Nothing may be dropped or altered: reproduce all the data.

----

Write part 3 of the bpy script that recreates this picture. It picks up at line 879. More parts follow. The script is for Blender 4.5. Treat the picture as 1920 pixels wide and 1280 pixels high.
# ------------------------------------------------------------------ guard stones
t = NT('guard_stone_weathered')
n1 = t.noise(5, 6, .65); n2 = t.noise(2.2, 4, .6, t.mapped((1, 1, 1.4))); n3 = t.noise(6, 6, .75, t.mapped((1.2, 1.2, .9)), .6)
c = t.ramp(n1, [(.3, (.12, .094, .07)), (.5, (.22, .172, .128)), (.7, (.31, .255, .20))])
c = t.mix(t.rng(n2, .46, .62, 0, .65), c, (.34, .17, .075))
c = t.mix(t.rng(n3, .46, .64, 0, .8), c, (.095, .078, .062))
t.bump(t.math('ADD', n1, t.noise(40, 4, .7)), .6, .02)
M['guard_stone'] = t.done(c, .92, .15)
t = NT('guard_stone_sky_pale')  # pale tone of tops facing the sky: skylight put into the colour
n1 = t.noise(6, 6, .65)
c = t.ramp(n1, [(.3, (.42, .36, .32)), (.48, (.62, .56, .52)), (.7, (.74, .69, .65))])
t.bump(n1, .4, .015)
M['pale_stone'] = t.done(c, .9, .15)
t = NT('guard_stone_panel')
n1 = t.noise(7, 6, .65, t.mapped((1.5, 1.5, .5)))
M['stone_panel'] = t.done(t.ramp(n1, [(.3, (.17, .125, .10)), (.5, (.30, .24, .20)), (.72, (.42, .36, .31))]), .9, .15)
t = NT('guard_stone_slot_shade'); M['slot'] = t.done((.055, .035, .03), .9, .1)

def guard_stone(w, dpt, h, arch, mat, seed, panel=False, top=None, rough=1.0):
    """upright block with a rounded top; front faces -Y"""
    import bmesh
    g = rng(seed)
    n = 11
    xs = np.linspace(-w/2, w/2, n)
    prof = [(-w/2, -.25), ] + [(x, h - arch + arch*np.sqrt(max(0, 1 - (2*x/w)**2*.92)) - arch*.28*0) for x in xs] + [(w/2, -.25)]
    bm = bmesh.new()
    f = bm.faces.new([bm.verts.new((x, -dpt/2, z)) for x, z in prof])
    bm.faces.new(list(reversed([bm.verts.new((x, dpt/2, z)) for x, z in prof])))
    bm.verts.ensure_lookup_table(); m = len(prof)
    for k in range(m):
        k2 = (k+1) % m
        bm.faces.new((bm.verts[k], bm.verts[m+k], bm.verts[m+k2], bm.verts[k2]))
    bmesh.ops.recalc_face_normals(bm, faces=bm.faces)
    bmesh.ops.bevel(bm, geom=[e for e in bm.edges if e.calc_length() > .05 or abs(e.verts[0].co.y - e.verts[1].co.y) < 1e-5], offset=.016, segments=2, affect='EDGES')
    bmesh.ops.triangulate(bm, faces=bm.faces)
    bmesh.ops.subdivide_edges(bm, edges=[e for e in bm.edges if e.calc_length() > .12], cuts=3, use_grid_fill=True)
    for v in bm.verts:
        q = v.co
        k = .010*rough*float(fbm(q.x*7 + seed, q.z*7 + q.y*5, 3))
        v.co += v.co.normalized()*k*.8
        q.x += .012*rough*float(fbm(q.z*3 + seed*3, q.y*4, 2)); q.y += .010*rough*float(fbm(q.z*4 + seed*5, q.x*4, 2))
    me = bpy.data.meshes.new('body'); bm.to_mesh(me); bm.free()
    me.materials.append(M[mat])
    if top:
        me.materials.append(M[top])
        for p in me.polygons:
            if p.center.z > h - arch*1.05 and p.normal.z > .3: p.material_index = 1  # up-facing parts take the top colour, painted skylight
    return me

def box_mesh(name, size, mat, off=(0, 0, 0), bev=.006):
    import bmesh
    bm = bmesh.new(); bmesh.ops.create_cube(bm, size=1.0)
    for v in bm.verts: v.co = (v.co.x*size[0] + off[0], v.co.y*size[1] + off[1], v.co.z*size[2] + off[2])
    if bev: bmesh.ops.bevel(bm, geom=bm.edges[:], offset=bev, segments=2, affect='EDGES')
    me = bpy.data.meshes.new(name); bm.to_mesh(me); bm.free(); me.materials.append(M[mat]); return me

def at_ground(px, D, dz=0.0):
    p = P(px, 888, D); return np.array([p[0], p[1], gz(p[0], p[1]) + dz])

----

OUTPUT OF THE EXERCISE ::
Write part 3 of the bpy script that recreates this picture. It picks up at line 879. More parts follow. The script is for Blender 4.5. Treat the picture as 1920 pixels wide and 1280 pixels high.
# ------------------------------------------------------------------ guard stones
t = NT('guard_stone_weathered')
n1 = t.noise(5, 6, .65); n2 = t.noise(2.2, 4, .6, t.mapped((1, 1, 1.4))); n3 = t.noise(6, 6, .75, t.mapped((1.2, 1.2, .9)), .6)
c = t.ramp(n1, [(.3, (.12, .094, .07)), (.5, (.22, .172, .128)), (.7, (.31, .255, .20))])
c = t.mix(t.rng(n2, .46, .62, 0, .65), c, (.34, .17, .075))
c = t.mix(t.rng(n3, .46, .64, 0, .8), c, (.095, .078, .062))
t.bump(t.math('ADD', n1, t.noise(40, 4, .7)), .6, .02)
M['guard_stone'] = t.done(c, .92, .15)
t = NT('guard_stone_sky_pale')  # pale tone of tops facing the sky: skylight put into the colour
n1 = t.noise(6, 6, .65)
c = t.ramp(n1, [(.3, (.42, .36, .32)), (.48, (.62, .56, .52)), (.7, (.74, .69, .65))])
t.bump(n1, .4, .015)
M['pale_stone'] = t.done(c, .9, .15)
t = NT('guard_stone_panel')
n1 = t.noise(7, 6, .65, t.mapped((1.5, 1.5, .5)))
M['stone_panel'] = t.done(t.ramp(n1, [(.3, (.17, .125, .10)), (.5, (.30, .24, .20)), (.72, (.42, .36, .31))]), .9, .15)
t = NT('guard_stone_slot_shade'); M['slot'] = t.done((.055, .035, .03), .9, .1)

def guard_stone(w, dpt, h, arch, mat, seed, panel=False, top=None, rough=1.0):
    """upright block with a rounded top; front faces -Y"""
    import bmesh
    g = rng(seed)
    n = 11
    xs = np.linspace(-w/2, w/2, n)
    prof = [(-w/2, -.25), ] + [(x, h - arch + arch*np.sqrt(max(0, 1 - (2*x/w)**2*.92)) - arch*.28*0) for x in xs] + [(w/2, -.25)]
    bm = bmesh.new()
    f = bm.faces.new([bm.verts.new((x, -dpt/2, z)) for x, z in prof])
    bm.faces.new(list(reversed([bm.verts.new((x, dpt/2, z)) for x, z in prof])))
    bm.verts.ensure_lookup_table(); m = len(prof)
    for k in range(m):
        k2 = (k+1) % m
        bm.faces.new((bm.verts[k], bm.verts[m+k], bm.verts[m+k2], bm.verts[k2]))
    bmesh.ops.recalc_face_normals(bm, faces=bm.faces)
    bmesh.ops.bevel(bm, geom=[e for e in bm.edges if e.calc_length() > .05 or abs(e.verts[0].co.y - e.verts[1].co.y) < 1e-5], offset=.016, segments=2, affect='EDGES')
    bmesh.ops.triangulate(bm, faces=bm.faces)
    bmesh.ops.subdivide_edges(bm, edges=[e for e in bm.edges if e.calc_length() > .12], cuts=3, use_grid_fill=True)
    for v in bm.verts:
        q = v.co
        k = .010*rough*float(fbm(q.x*7 + seed, q.z*7 + q.y*5, 3))
        v.co += v.co.normalized()*k*.8
        q.x += .012*rough*float(fbm(q.z*3 + seed*3, q.y*4, 2)); q.y += .010*rough*float(fbm(q.z*4 + seed*5, q.x*4, 2))
    me = bpy.data.meshes.new('body'); bm.to_mesh(me); bm.free()
    me.materials.append(M[mat])
    if top:
        me.materials.append(M[top])
        for p in me.polygons:
            if p.center.z > h - arch*1.05 and p.normal.z > .3: p.material_index = 1  # up-facing parts take the top colour, painted skylight
    return me

def box_mesh(name, size, mat, off=(0, 0, 0), bev=.006):
    import bmesh
    bm = bmesh.new(); bmesh.ops.create_cube(bm, size=1.0)
    for v in bm.verts: v.co = (v.co.x*size[0] + off[0], v.co.y*size[1] + off[1], v.co.z*size[2] + off[2])
    if bev: bmesh.ops.bevel(bm, geom=bm.edges[:], offset=bev, segments=2, affect='EDGES')
    me = bpy.data.meshes.new(name); bm.to_mesh(me); bm.free(); me.materials.append(M[mat]); return me

def at_ground(px, D, dz=0.0):
    p = P(px, 888, D); return np.array([p[0], p[1], gz(p[0], p[1]) + dz])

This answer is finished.